26 December 2018

The Saudi-Qatar Crisis Creates Collateral Damage in the Persian Gulf—and Beyond


In the immediate aftermath of Donald Trump's first official visit abroad to Saudi Arabia in May 2017, long-simmering tensions among America's allies in the Persian Gulf boiled over. It all started the day after Trump left Riyadh. The Qatari news agency, QNA, reported that the country’s ruler, Emir Sheikh Tamim bin Hamad Al Thani, had given a stunning commencement speech to a graduating class of National Guard members. 

In the speech, the emir fulminated against Qatar’s neighbors, accusing them of engaging in a campaign to smear Qatar in front of Trump, in an effort to make the state appear to be a supporter of terrorism. But the emir not only rejected the accusation, he flipped it on his accusers, declaring that, “The real danger is in the course taken by ‘certain governments’ that created terrorism by adopting an extremist form of Islam”—a thinly veiled effort to paint Saudi Arabia, among others, as the cause of terrorism. The quotes, which also appeared on Qatari television as scrolled text below video of the emir, went on to say that the emir defended Qatar’s unconventional foreign policy, including its ties to Iran, Hezbollah, Hamas and even Israel.


Reaction to news of the speech was immediate and predictably fiery. Within just 30 minutes of posting the report, the QNA website removed it. Qatar’s Foreign Ministry announced that the entire report was fraudulent, posted to the QNA website by hackers. But Qatar’s neighbors, led by Saudi Arabia and the United Arab Emirates, rejected that claim and soon imposed a blockade of the peninsular nation.

The Gulf crisis pitting Qatar against Saudi Arabia and the UAE didn’t appear from out of the blue, however. Disagreements have divided Qatar from its neighbors in the Gulf Cooperation Council (GCC) for many years. Arab regimes have long resented Qatar’s Al Jazeera television network, whose arrival sent shockwaves across a region that is used to placid, acquiescent state-owned media. Qatar’s support for the short-lived Muslim Brotherhood government in Egypt became another point of contention, and its support for other rebel groups in Libya and Syria made matters worse.

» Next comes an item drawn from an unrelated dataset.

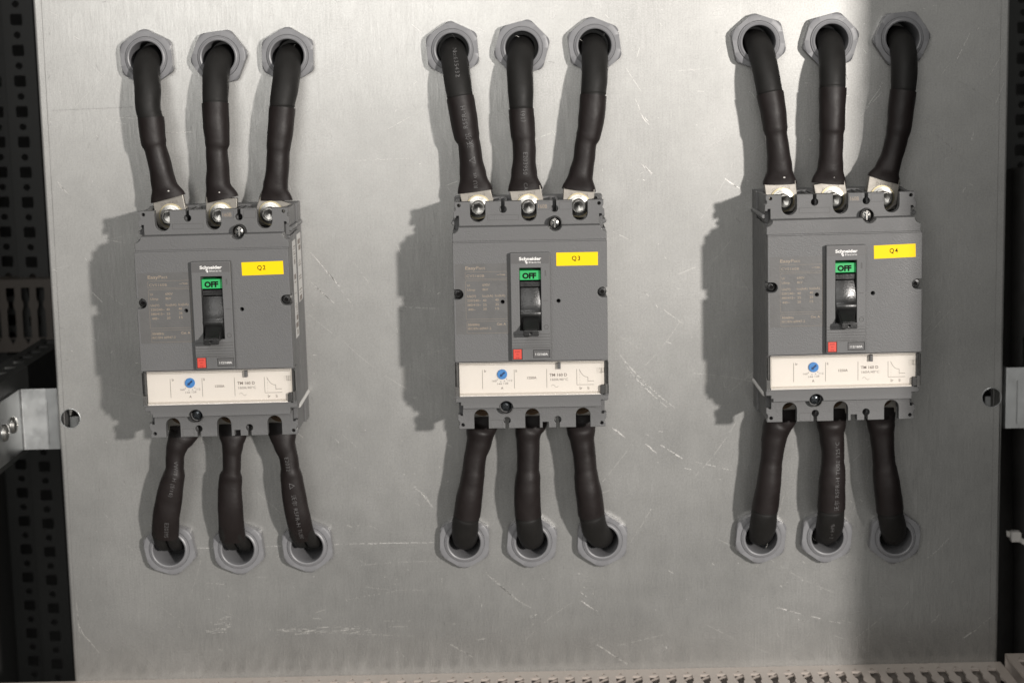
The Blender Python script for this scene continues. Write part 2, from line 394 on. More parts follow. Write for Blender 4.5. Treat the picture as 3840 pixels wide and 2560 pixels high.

A ransom payment for a kidnapped royal hunting party. Hacking claims and “fake news.” The rift between Qatar, the tiny Gulf state with a big foreign policy agenda, and its neighbors, led by Saudi Arabia, began with all the makings of a geopolitical soap opera, and the plot kept thickening. The Qatar blockade, imposed by Saudi Arabia and backed by the United Arab Emirates, has deep roots in disagreements over approaches to the region's many challenges. Much of the coverage of the dispute has focused on Saudi and Emirati interests that Qatar has pointedly bucked for years, with its support for Islamist groups like the Muslim Brotherhood and its softer line on Iran. But lost in this circus is what Qatar wants, and how tensions with its much larger neighbor, Saudi Arabia, escalated to this point. Qatar’s outsized ambition in the region has more to do with the desire to break out of Saudi Arabia’s shadow—and needle the Saudis a bit—through an independent foreign policy designed to make it everyone’s friend. 

The blockade of Qatar puts into question the viability of the Gulf Cooperation Council (GCC), as the split within the GCC that pits regional powers Saudi Arabia and the United Arab Emirates against Qatar has proven surprisingly durable. Kuwaiti efforts to mediate the dispute have failed, and the intra-Gulf rupture has spilled over to the region’s external relations, making it harder for security partners to insist on maintaining even and equal relations with all GCC members. Even so, in all its disparate levels of activity and dysfunction, the GCC may be severely impaired but it is not yet ready to be dispatched to the dustbin of history.

At the same time, it is hard to imagine the GCC returning to the status quo ante anytime soon. Even if it were possible, the GCC has underperformed as a regional security organization. U.S. military officials have long despaired over the reluctance of the GCC members to integrate their security systems and operations. They are not ready to pool sovereignty for a shared strategic goal, or to formalize collective self-defense that would entail some legally binding obligations toward each other. Over the years, they have worked together on a few regional crises, but more often than not, it’s not the entire group of six GCC members that takes part. Quite simply, it looks like the largest, richest and most ambitious Gulf countries are as much part of the problem of regional insecurity as the solution. They cheered when the Trump administration pulled the U.S. out of the Iran nuclear deal, but what is their contribution to the containment of Iran? Are they ready to deal with the consequences of a severe economic downturn in Iran caused by the reimposition of U.S. sanctions? And against this backdrop, the political and economic isolation of Qatar has sadly become normalized as a new fault line in inter-Arab affairs.